CONSIDERAÇÕES FINAIS

A mitologia serve como alicerce para a formação da identidade étnica dos afro-brasileiros. Os mitos, a partir do momento que englobam situações cotidianas de relação interpessoais, servem como meio de inclusão social, pois, o individuo vê o outro como parte natural nas diversas situações do dia a dia.

O candomblé leva o individuo a incorporar valores africanos e procurar o resgate de suas raízes, favorecendo um modo próprio de se relacionar com o meio social, com o ambiente e com as diversas práticas artísticas que fazem parte da ritualística.

Cada mito é um elo, que responde diversas perguntas existenciais e explica a evolução das cerimônias, está entrelaçado com os demais mitos e formam um padrão complexo, onde o indivíduo encontra um ponto de identificação e conhecimento de si mesmo e do outro.

A arte das casas dos cultos africanos, quando conhecemos o mito, torna-se muito mais rica e complexa seja na dança, na indumentária, na culinária ou na música, cada situação e detalhe tem fundamentação no ritual.
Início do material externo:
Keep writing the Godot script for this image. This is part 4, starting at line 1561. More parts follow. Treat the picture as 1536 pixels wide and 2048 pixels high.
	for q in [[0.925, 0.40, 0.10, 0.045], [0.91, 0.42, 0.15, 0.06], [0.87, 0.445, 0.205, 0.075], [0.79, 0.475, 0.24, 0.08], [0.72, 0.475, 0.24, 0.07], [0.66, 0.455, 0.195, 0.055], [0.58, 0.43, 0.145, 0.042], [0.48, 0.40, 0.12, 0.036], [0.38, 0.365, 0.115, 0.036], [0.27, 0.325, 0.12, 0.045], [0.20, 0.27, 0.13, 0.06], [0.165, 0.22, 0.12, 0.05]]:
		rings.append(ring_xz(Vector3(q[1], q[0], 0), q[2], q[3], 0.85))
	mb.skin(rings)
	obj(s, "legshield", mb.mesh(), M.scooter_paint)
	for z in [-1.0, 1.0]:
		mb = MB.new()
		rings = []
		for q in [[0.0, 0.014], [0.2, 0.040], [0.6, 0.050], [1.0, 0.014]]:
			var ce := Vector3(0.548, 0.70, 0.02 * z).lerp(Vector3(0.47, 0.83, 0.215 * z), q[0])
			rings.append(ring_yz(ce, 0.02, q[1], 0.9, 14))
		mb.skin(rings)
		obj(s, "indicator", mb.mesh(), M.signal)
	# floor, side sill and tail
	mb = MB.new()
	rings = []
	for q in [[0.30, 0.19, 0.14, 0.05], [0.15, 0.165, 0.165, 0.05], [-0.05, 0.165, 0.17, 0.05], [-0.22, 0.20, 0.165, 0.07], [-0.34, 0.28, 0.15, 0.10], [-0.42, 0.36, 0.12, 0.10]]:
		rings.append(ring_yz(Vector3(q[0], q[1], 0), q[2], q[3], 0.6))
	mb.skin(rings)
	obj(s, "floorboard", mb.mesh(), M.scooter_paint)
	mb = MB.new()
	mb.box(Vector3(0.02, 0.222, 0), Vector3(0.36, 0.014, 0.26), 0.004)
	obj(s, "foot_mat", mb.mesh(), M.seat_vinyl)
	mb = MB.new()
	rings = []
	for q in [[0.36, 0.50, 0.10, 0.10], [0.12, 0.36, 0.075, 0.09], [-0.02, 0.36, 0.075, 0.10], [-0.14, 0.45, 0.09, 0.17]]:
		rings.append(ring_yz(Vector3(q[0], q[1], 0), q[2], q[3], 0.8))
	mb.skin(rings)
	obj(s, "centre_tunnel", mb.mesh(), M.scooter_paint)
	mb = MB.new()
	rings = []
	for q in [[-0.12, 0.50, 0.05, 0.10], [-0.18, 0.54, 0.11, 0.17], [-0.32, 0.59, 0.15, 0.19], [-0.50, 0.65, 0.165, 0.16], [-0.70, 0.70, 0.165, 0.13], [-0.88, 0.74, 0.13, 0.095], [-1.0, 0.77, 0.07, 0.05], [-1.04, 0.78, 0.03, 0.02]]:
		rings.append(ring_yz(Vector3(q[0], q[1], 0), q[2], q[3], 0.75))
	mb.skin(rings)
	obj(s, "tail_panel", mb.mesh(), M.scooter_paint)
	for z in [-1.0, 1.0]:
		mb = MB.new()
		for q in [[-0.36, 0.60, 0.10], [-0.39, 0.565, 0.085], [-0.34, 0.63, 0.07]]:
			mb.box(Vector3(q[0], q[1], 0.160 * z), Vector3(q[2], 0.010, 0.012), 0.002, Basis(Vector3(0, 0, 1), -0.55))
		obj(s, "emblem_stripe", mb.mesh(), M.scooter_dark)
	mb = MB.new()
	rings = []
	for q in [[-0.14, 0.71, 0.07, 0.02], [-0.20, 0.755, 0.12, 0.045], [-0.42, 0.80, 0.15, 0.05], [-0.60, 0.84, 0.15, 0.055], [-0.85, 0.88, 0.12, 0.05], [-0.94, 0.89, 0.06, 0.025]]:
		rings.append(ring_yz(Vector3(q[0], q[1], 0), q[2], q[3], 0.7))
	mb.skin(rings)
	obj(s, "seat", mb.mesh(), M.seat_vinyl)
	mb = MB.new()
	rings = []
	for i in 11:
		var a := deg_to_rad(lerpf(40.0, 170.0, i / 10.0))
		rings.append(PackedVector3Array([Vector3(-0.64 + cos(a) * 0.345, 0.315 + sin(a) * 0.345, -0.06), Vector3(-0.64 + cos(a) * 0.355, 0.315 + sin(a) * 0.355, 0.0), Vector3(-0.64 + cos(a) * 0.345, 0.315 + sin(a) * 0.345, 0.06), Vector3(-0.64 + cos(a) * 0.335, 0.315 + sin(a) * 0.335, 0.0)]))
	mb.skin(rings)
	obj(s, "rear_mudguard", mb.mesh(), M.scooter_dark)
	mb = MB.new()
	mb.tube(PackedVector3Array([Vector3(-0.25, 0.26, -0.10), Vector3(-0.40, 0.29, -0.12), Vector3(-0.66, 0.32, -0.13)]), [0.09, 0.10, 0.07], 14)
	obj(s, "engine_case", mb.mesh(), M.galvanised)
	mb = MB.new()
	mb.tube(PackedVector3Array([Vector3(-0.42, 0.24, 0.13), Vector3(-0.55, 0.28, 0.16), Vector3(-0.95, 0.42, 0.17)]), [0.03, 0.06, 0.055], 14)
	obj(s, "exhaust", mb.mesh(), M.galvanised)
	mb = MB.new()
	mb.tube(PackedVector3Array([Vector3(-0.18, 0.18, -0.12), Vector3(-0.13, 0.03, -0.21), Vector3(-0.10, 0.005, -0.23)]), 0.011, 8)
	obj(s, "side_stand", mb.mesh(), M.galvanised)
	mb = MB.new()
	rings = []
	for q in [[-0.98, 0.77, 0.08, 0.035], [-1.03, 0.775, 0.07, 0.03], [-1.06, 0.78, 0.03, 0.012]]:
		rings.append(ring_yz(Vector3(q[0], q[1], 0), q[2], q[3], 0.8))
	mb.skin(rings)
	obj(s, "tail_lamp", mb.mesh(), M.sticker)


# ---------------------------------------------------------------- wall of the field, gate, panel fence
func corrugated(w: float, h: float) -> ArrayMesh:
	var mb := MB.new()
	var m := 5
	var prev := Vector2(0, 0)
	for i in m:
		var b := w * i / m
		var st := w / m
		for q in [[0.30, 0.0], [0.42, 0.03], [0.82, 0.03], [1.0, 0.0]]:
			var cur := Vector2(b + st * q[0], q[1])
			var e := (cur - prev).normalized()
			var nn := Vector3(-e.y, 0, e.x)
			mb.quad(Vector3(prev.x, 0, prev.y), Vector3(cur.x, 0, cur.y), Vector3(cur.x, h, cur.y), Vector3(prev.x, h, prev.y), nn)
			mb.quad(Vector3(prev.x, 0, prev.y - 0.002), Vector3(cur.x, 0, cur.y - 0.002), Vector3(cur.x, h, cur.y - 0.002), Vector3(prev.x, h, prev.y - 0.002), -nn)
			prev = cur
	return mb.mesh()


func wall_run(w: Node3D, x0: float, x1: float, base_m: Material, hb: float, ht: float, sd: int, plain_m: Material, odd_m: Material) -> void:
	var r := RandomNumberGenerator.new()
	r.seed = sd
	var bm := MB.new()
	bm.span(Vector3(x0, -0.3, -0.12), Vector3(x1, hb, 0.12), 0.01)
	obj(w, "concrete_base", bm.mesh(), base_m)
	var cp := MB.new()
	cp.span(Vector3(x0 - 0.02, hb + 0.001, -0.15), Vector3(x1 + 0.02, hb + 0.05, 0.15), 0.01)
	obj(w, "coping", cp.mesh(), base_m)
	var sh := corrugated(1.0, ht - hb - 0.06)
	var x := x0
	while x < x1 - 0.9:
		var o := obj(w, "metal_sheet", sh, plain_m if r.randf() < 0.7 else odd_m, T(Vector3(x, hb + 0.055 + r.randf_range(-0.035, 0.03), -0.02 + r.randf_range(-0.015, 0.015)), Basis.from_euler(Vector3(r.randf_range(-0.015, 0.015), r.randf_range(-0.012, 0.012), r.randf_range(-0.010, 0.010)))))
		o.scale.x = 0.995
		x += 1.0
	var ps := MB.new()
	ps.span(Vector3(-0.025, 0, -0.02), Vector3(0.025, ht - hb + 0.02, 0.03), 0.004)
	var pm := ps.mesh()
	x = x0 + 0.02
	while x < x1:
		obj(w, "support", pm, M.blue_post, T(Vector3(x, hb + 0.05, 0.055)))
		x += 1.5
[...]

O que aos olhos leigos pode parecer uma atitude ou um objeto sem sentido ganha amplitude e simbologia quando explicado por essa teologia ímpar e articulada com a tradição afro-brasileira.

REFERÊNCIAS

BARROS, José Flavio de. O Banquete do Rei... Olubajé. Rio de Janeiro: Novo Milênio, 2002.

BENISTE, José. Orun aiye O Encontro dos Dois Mundos. Rio de Janeiro: Bertrand, 1997.

_____________. As Águas de Oxalá. Rio de Janeiro: Bertrand, 2000.

BRAGA, Júlio. Fuxico de Candomblé. Feira da Santana: UEFS 1988

OLIVEIRA, Altair B. Elegun Iniciação no Candomblé. Rio de Janeiro: Pallas, 1995.

SANTOS, Juana Elbein dos Santos. Os Nagô e a Morte. Petrópoles-RJ, 1975

VERGER, Pierre Fatumbi, CARYBÉ. Lendas Africanas dos Orixás. São Paulo: Currupio, 1987.

VOGEL, Arno; MELLO, Marco Antonio da Silva; BARROS, José Flavio Pessoa de. A Galinha D’angola- Iniciação e Identidade na Cultura Afro-brasileira. Rio de Janeiro: Pallas, 1993.